January 29, 2016, 1:42

Edit to add: My strong disagreement below was with Axle's ORIGINAL comment, not the... altered version.

I strongly disagree with Axle's opinion. Pretty much every word of it. Except the bit at the end, which I could not parse well enough to agree or disagree with. I thought so at the time, and instead of responding, I just added my vote.

Your advice, which I took to be aimed at inexperienced writers, is all great advice about things new writers should avoid, or at best tread very lightly around. Of course it's *possible* to make an interesting piece using one or more of those cliches, but it's much more difficult.

I voted this a 5/5 at the time, and I stand by that. It's great, useful advice for an inexperienced writer considering his first work. And anyone who says otherwise probably has a sub in-work about an orphan character named after himself with mysterious, unexplained abilities and a cool "not magic" weapon that devours souls. :P

June 13, 2016, 23:35
Using cliché is a chalenge, but probbaly left to the more experienced and knowledged wrighters.
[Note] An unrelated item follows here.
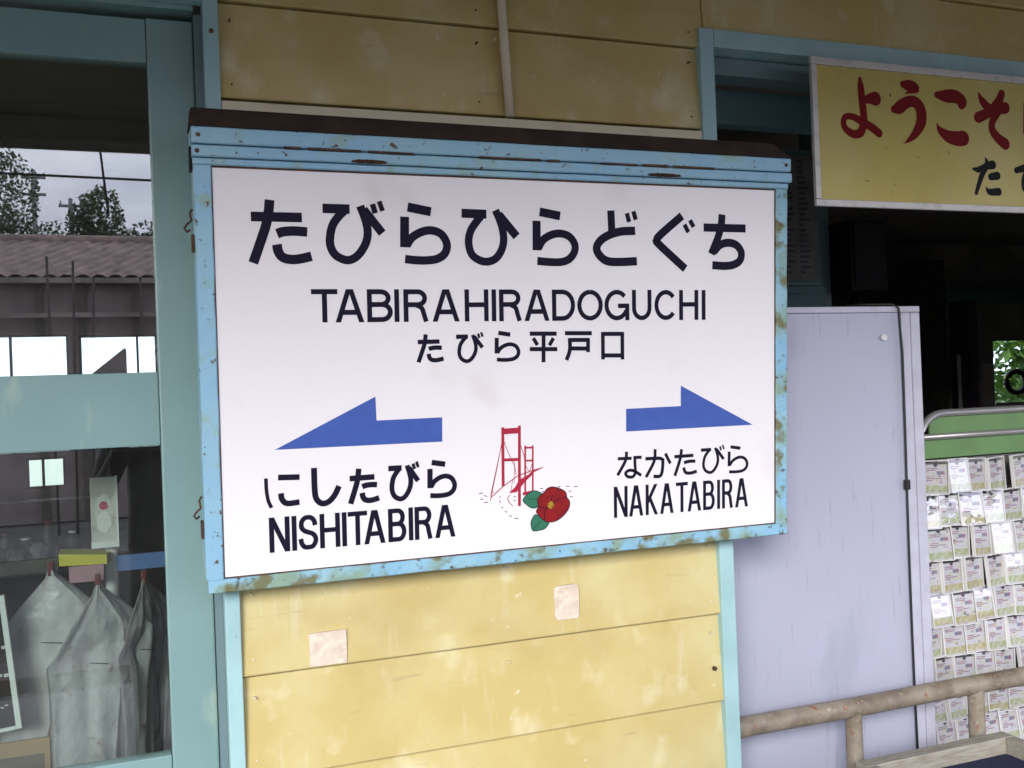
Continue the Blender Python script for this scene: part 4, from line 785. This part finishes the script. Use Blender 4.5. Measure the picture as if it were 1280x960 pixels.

I also enjoy when you stand by your original asseement.
Voted Longspeak
April 11, 2014, 12:57
Only voted
Voted axlerowes
January 29, 2016, 16:07

I changed my vote to a 5 on this to try and placate Longspeak who asserts that anyone that doesn't agree with him is an idiot. I am sorry you got so angry. I hope the 5 makes you feel better or least encourages you to engage in a repsectful back forth instead of insults. But as I revisit this in 2017, am I the only one that sees the attitude of this post as unwelcoming. When I read this it is like reading a formalized version of the critiques this following post got

Voted Cheka Man
June 13, 2016, 19:03
This is very useful for all new writers on this site. 5/5
June 13, 2016, 23:36
I have to agree, this is good advice.